REQUIREMENT: Find how many lines of the listing below include the word "from", then report the number by itself.

PROVIDED ENTRIES:
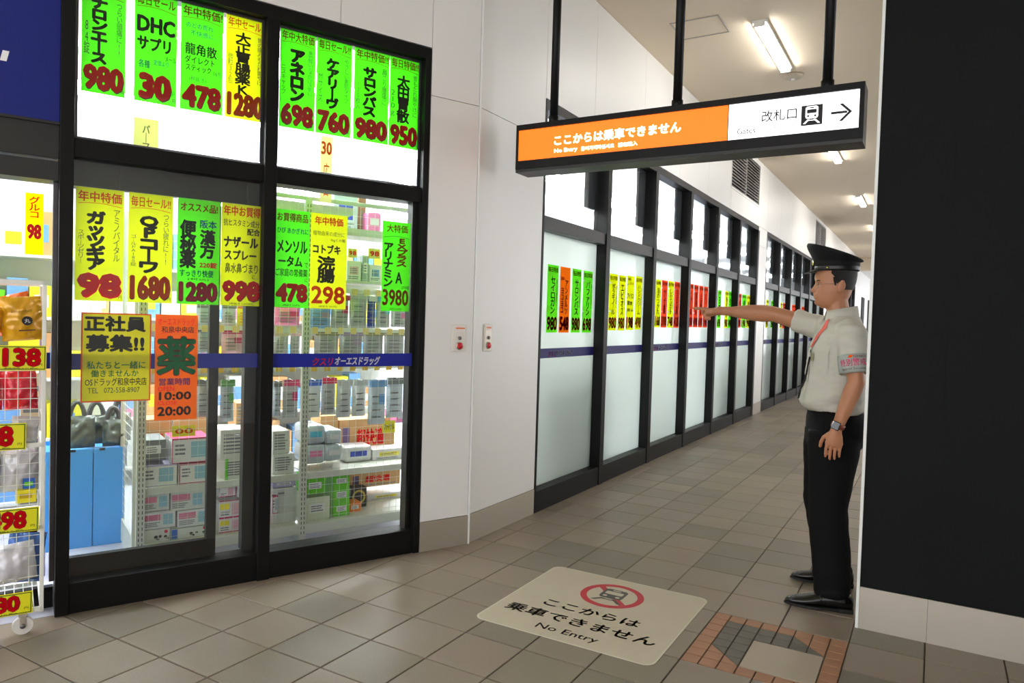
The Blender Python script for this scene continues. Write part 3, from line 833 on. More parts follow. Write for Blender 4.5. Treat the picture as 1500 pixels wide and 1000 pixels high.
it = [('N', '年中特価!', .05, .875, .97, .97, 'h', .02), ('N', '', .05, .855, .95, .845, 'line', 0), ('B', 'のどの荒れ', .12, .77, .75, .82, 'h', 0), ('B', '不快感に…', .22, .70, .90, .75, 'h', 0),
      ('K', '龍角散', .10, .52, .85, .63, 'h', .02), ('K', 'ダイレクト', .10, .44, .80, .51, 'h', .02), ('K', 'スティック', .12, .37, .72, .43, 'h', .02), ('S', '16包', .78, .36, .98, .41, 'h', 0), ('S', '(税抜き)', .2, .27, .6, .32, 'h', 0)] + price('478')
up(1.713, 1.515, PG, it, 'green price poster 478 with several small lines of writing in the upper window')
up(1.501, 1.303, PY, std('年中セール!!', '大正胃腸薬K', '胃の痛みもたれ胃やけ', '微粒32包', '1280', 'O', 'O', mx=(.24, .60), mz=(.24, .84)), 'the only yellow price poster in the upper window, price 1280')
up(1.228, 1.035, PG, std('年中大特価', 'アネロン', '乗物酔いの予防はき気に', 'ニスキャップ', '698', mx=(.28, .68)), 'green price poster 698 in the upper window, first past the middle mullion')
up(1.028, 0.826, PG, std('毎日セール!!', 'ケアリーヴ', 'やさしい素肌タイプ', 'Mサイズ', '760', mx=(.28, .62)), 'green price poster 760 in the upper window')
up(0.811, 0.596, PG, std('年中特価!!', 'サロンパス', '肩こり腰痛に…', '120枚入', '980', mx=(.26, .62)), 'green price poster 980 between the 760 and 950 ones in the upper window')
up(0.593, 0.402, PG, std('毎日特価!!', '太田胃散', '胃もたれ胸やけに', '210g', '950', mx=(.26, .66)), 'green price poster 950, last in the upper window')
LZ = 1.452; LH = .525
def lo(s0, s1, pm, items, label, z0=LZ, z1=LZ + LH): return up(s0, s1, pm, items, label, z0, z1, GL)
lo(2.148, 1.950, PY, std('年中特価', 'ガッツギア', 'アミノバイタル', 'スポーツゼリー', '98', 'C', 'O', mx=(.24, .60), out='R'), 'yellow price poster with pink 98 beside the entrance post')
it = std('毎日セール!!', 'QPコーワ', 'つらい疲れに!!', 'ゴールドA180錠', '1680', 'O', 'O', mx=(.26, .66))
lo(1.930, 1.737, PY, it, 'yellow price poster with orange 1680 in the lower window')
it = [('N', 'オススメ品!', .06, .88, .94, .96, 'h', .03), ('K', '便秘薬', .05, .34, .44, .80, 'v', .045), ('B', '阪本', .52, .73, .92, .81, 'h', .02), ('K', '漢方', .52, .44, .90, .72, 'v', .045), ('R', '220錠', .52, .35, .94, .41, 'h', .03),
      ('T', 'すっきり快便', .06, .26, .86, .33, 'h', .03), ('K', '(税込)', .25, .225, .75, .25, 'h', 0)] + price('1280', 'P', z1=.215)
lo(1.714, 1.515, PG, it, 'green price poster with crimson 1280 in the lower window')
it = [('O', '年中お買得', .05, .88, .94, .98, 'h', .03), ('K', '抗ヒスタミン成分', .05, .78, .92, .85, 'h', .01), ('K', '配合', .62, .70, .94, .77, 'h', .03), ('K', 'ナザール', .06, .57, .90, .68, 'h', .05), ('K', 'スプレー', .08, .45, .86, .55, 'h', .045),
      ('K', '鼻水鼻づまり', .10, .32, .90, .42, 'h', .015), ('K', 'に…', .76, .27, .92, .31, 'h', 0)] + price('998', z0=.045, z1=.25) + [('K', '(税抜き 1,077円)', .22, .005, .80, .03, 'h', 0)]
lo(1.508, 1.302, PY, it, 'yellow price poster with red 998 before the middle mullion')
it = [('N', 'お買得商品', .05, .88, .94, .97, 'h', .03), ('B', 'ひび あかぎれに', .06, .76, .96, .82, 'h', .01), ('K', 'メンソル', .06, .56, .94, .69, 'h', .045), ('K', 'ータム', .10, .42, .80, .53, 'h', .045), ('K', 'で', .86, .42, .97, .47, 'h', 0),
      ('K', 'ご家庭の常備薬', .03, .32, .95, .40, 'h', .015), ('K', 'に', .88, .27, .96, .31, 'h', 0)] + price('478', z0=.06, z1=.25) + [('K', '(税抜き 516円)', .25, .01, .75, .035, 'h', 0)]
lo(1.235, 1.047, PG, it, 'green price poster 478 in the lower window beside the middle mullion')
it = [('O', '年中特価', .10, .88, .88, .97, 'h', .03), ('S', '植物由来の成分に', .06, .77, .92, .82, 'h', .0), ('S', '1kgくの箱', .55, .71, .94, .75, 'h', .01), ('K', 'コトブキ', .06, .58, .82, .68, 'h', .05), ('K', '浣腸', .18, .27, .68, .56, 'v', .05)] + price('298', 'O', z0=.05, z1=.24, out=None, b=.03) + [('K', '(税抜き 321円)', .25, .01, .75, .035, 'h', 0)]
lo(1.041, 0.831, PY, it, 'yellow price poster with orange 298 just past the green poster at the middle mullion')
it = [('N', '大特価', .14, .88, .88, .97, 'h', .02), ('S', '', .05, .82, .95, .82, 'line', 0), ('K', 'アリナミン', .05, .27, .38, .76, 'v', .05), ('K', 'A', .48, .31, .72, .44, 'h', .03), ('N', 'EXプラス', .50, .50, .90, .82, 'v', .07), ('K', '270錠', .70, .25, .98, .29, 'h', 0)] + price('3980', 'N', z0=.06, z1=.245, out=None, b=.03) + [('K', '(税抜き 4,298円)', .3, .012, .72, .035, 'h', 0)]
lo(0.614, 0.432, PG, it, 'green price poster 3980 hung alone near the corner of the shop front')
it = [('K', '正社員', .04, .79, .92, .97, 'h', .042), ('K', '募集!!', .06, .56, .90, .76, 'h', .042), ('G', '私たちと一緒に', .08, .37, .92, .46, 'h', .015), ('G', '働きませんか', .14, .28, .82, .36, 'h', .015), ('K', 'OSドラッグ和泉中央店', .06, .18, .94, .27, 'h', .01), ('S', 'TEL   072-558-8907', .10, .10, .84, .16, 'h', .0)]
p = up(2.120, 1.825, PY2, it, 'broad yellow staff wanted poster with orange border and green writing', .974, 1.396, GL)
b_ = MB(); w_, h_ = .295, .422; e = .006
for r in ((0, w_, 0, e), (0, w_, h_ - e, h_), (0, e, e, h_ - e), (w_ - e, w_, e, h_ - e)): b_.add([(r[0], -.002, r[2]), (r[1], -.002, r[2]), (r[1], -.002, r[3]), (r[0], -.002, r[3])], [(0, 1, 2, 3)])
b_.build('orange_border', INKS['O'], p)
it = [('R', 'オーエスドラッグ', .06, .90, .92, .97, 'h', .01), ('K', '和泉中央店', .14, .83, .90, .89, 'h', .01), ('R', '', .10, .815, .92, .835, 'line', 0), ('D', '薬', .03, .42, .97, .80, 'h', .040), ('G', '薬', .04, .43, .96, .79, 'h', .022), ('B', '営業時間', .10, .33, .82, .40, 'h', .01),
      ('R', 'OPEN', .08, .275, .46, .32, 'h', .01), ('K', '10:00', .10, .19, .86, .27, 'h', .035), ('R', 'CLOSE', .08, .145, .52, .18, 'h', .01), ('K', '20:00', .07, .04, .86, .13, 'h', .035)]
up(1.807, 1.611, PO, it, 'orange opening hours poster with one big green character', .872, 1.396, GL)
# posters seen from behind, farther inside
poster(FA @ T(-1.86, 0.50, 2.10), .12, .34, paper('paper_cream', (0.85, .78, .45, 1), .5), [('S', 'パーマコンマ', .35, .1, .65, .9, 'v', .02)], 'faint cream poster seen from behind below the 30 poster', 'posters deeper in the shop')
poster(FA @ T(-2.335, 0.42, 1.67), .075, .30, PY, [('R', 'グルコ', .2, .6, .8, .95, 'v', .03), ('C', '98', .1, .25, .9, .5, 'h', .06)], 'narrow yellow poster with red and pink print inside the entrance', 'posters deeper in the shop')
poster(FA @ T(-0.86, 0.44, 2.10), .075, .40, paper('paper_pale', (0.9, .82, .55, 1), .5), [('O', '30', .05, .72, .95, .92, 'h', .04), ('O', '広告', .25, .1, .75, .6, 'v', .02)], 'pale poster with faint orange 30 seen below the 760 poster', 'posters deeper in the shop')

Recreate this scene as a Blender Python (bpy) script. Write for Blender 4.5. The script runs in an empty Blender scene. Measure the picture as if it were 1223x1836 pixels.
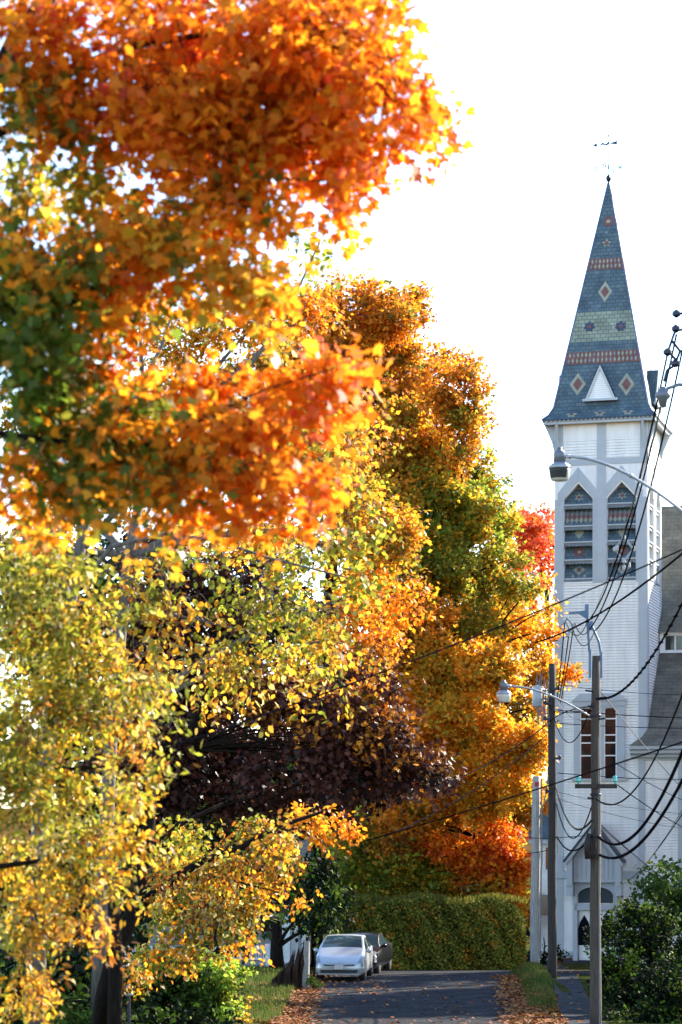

THE OUTPUT: 3